Larys Frogier is the former Director of the Rockbund Art Museum (RAM) in Shanghai. Since 2023, Larys Frogier is the scientific and artistic director for the long term research program "Becoming Worlds" lead by the Culture Europe Agency/Relais Culture Europe (Paris), in the framework of the Horizon Europe Program initiated by the European Commission (Brussels). As a curator, critic and art historian, he is involved in artistic and social challenges in post-global contexts where ongoing social, economical, cultural transformations demand new ways of interrelations, citizenship and reinvented creativity.

 

He has curated numerous exhibitions and published extensive essays on the works of international artists: Felix Gonzalez-Torres, Nan Goldin, Paola Pivi, UgoRondinone, Wang Du, Yang Jiechang.

 

Previously the Director of the contemporary art centre La Criée in Rennes (France), he curated long-term projects (symposiums, residencies, exhibitions, publications), which question the links and ruptures between broadening transcontinental areas.

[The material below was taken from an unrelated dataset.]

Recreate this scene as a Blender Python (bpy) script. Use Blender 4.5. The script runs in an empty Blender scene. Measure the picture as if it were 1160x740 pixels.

Chair of the HUGO BOSS ASIA ART jury since 2013 at the Rockbund Art Museum, he is conceiving this new award, exhibition and research program as an evolving platform to promote emerging artists and to question Asia as a construction to investigate rather than a monolithic area or fixed identities.

 

Larys Frogier taught art theory, history of art, and curatorial studies at the University of Rennes, while he was also a researcher at the École des Hautes Études en Sciences Sociales (EHESS) and at the Archives for Art Criticism.